Es verdad que, después de la muerte de Felisberto, empezaron a editarse diversas antologías unipersonales que ordenaban sus cuentos de una u otra manera, y que sus relatos solían aparecer en diversos florilegios con textos de varios autores. También, entre 1969 y 1982, se publicaron, en Montevideo, dos series de sus Obras completas.

Sin embargo, aquel ambular de pianista absurdo, aquella modestia de acciones, aquella digna invisibilidad que acompañaron a Felisberto y a su obra durante la mayor parte de su vida constituyen el sello de honor de su personalidad literaria.

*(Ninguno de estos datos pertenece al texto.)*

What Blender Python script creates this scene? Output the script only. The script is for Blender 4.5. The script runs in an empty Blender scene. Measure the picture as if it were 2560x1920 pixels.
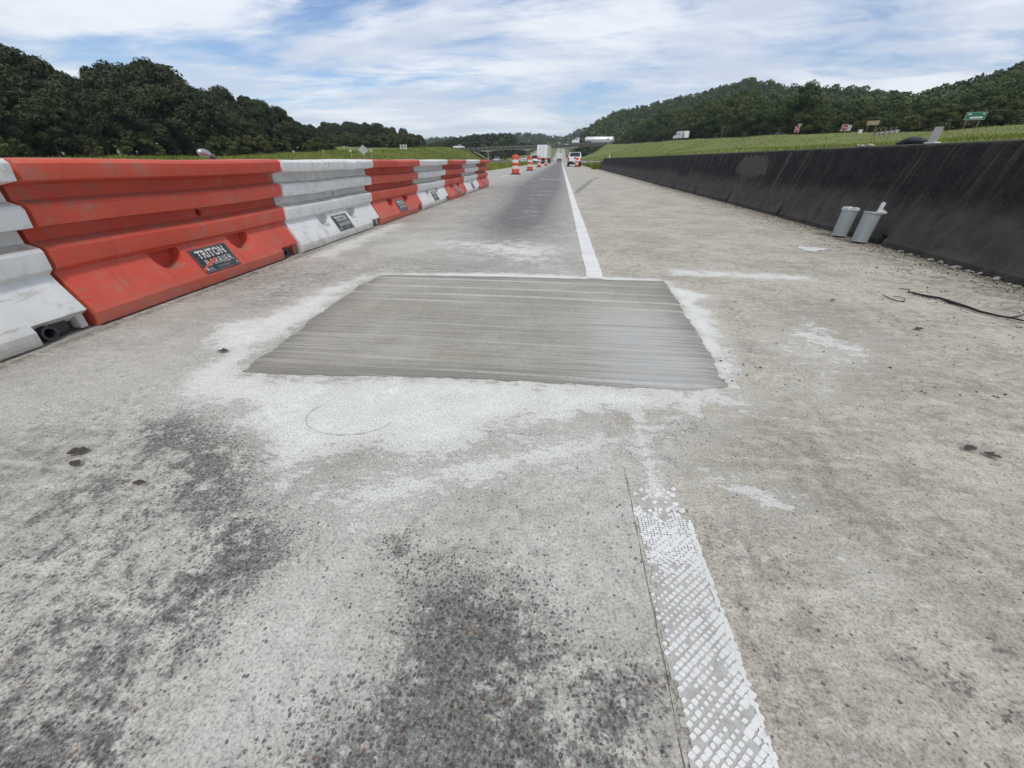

Pregunto: de estar vivo, ¿sería aceptado Felisberto dentro del oligopolio actual de escritores hispanoamericanos que viajan sin pausa para participar en debates de obviedades; que, sobre todos los asuntos, opinan homogéneamente en todos los periódicos; que dicen cosas muy similares y hablan de su propia obra con extensa y risible gravedad…?

Respondo: creo que, en ese concilio de sacras medianías, quien escribió «El acomodador» o «El cocodrilo» no sabría qué diablos decir, y estaría tan fuera de lugar y resultaría tan cuerpo extraño, tan inesperado e insólito (y, sobre todo, tan terriblemente reprobable) como aquel buen hombre que tenía una luz en los ojos y como este otro que podía llorar a voluntad.

Nota

[1] En rigor, La envenenada (1931), en sus apenas treinta páginas, contiene, no uno, sino cuatro textos: «La envenenada», «Ester», «Hace dos días» y «Elsa».